• _PROMPT_:
Quote only the span from the first line of the entries to the line containing "COL = SC.collection", both ends kept. Leave every picture out.

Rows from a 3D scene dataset
— BEGIN —
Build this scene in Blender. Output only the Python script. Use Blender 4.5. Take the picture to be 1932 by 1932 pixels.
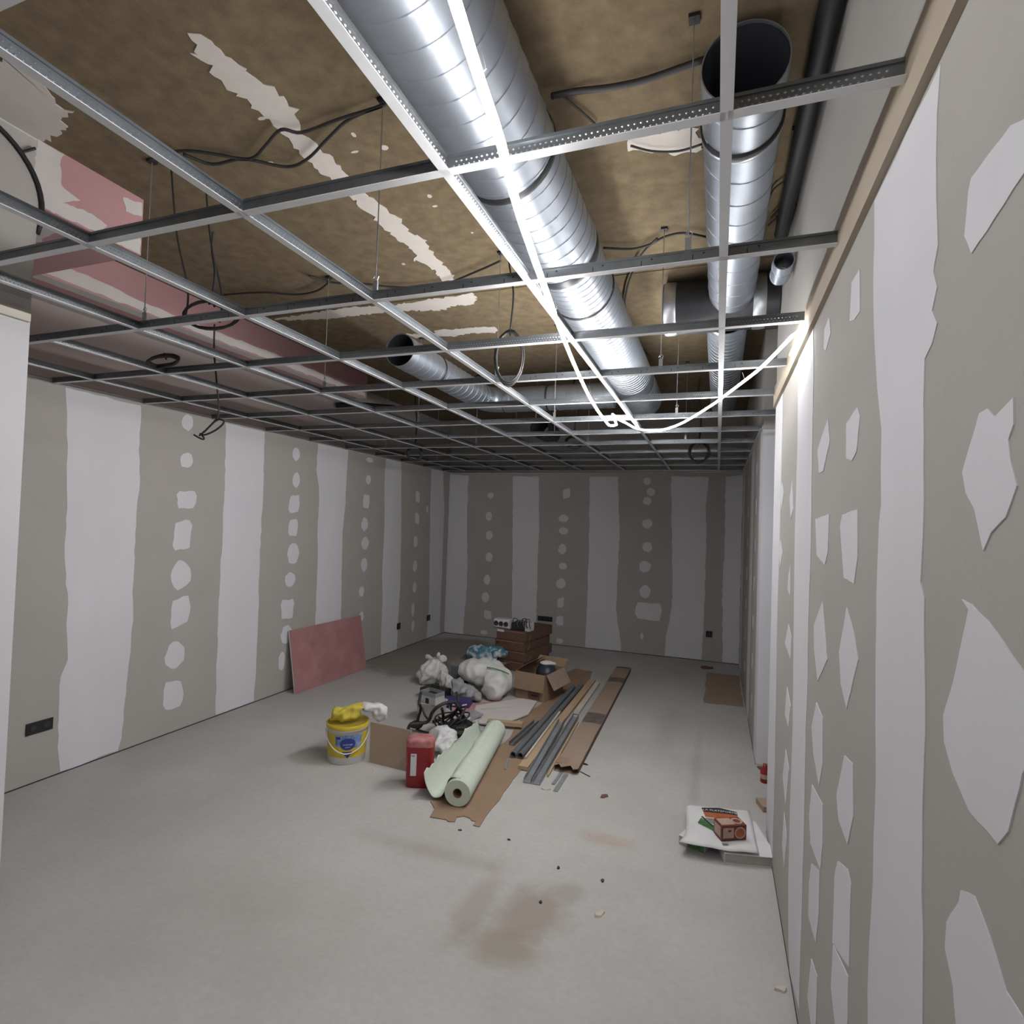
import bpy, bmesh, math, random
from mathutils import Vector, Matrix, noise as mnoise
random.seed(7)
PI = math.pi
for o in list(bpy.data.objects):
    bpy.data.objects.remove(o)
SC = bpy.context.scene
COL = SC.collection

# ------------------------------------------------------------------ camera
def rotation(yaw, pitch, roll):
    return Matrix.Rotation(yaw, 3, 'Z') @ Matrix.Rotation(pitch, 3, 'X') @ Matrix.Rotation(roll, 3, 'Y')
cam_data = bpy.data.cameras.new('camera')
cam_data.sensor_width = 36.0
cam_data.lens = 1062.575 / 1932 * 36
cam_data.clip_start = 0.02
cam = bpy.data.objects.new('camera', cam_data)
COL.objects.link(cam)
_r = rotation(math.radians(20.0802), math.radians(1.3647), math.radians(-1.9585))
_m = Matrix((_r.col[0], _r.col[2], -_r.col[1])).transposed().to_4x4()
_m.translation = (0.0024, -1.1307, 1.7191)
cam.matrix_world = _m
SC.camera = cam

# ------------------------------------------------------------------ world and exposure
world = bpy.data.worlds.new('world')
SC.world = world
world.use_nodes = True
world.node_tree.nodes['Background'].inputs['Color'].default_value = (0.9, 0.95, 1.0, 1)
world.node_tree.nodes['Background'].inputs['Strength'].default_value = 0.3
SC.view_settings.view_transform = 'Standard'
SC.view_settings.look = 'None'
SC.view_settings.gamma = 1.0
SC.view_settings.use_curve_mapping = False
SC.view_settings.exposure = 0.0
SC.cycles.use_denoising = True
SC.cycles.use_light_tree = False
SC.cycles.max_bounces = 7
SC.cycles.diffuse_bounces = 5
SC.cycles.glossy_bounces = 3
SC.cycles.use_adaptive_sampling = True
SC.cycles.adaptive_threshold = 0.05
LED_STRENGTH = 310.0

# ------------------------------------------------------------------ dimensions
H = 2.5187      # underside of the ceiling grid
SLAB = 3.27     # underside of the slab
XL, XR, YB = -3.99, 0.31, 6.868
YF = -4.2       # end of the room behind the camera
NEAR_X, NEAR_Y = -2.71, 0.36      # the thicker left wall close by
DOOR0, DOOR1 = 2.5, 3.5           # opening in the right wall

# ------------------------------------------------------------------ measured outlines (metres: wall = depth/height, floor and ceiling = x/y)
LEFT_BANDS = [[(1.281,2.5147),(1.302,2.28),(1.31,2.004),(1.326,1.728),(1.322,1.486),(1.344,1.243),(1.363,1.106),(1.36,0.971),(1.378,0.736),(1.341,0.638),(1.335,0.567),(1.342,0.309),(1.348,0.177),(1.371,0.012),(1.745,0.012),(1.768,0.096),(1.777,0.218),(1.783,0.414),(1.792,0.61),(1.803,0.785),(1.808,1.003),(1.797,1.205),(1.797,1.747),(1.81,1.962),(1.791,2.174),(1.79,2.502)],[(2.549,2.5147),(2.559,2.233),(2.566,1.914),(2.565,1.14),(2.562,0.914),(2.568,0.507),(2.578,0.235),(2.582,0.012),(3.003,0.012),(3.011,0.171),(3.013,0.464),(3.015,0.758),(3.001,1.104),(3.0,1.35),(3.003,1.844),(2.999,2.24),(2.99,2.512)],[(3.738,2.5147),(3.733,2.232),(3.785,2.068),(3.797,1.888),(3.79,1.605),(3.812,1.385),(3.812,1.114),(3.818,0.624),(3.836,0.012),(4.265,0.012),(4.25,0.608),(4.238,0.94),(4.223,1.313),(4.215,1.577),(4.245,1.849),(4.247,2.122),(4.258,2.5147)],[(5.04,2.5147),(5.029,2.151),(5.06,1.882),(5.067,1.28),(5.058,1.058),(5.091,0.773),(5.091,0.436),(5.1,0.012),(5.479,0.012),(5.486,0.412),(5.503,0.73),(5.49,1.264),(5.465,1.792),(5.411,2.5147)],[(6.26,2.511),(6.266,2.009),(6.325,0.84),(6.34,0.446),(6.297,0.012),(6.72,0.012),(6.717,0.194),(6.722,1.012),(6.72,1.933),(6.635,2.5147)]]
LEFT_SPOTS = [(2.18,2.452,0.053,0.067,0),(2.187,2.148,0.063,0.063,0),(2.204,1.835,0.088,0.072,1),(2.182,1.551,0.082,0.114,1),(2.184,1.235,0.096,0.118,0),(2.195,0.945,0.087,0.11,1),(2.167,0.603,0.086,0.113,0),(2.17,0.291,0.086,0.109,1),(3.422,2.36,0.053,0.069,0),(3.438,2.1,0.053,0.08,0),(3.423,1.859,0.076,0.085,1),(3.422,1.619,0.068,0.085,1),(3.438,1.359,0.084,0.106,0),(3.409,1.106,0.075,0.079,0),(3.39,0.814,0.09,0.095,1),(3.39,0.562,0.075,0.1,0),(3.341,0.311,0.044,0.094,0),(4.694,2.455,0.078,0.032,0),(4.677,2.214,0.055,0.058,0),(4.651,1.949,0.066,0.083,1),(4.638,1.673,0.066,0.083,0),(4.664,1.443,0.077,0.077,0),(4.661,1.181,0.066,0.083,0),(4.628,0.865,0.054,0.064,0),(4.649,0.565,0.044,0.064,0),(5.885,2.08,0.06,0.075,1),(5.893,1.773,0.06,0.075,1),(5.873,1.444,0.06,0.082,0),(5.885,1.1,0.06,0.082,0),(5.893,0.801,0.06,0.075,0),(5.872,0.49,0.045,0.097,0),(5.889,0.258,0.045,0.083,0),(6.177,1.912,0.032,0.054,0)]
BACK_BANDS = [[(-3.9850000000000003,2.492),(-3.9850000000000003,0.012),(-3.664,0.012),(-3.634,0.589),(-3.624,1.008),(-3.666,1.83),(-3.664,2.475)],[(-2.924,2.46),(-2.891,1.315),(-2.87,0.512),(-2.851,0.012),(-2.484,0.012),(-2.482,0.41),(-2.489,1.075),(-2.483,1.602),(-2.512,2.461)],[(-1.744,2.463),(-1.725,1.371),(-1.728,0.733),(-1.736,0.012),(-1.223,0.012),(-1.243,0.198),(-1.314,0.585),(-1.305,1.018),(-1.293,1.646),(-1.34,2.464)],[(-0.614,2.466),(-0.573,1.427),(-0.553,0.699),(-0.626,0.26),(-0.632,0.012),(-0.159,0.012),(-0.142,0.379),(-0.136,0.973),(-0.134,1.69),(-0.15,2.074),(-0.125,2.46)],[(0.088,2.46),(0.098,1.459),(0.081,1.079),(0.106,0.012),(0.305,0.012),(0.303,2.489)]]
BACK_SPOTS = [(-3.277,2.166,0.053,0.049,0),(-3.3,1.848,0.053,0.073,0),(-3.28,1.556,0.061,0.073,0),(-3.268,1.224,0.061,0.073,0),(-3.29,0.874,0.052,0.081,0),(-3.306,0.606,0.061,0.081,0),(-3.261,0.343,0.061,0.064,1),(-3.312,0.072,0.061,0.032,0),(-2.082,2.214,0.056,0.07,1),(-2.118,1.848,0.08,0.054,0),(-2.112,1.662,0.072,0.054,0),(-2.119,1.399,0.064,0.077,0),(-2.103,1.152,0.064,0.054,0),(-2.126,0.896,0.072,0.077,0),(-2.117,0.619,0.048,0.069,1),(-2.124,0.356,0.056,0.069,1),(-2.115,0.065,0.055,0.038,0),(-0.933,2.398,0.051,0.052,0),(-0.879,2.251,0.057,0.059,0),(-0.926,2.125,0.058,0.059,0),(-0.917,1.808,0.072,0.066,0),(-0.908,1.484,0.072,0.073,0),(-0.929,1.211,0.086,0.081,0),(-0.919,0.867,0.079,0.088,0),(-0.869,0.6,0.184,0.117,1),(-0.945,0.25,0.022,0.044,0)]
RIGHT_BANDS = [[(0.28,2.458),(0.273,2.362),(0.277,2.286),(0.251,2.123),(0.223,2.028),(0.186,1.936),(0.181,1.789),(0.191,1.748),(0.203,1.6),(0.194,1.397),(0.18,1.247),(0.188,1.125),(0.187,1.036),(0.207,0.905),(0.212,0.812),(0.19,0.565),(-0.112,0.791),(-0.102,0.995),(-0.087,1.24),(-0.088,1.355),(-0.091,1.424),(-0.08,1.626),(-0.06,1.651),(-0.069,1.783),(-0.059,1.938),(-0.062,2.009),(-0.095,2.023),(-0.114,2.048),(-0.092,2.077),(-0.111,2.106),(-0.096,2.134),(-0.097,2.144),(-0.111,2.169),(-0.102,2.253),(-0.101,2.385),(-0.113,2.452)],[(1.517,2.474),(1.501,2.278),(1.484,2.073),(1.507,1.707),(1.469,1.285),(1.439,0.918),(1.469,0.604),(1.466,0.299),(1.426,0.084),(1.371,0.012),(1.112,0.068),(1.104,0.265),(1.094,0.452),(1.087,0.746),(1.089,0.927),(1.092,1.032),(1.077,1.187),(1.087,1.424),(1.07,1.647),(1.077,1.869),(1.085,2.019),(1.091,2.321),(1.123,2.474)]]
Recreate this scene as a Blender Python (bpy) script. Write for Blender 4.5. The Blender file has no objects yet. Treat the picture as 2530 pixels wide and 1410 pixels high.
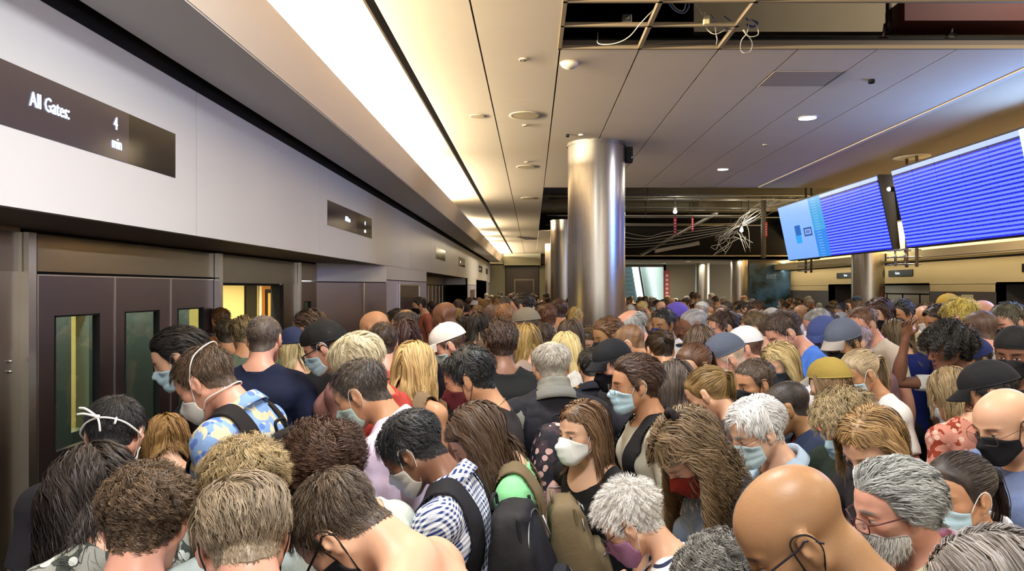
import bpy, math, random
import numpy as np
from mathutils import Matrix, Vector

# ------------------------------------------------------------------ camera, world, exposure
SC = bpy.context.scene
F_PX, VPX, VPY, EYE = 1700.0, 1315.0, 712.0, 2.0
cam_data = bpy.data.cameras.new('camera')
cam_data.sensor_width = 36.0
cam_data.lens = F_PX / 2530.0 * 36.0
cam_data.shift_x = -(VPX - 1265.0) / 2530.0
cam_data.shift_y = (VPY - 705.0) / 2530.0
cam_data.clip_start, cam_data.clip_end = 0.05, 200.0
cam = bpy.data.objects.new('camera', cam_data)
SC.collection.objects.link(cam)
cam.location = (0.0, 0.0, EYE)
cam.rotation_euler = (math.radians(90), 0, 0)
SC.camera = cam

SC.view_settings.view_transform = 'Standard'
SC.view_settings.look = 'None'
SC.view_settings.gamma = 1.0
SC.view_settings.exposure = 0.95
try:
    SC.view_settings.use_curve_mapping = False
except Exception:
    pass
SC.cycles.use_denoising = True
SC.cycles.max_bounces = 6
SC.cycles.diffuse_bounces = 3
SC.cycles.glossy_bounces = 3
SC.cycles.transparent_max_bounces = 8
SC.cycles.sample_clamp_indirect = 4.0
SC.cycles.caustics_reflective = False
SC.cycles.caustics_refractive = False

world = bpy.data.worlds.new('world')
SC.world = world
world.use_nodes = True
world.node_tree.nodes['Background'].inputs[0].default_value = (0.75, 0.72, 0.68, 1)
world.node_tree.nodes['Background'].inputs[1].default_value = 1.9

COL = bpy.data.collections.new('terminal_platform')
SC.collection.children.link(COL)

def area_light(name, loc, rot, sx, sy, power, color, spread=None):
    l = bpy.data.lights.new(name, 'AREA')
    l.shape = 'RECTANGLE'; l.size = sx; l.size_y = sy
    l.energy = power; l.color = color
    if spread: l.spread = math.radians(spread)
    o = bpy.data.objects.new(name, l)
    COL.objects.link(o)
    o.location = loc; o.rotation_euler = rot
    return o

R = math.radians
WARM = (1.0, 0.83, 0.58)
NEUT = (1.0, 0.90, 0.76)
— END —
• _SOLUTION FOR THIS EXERCISE_:
Build this scene in Blender. Output only the Python script. Use Blender 4.5. Take the picture to be 1932 by 1932 pixels.
import bpy, bmesh, math, random
from mathutils import Vector, Matrix, noise as mnoise
random.seed(7)
PI = math.pi
for o in list(bpy.data.objects):
    bpy.data.objects.remove(o)
SC = bpy.context.scene
COL = SC.collection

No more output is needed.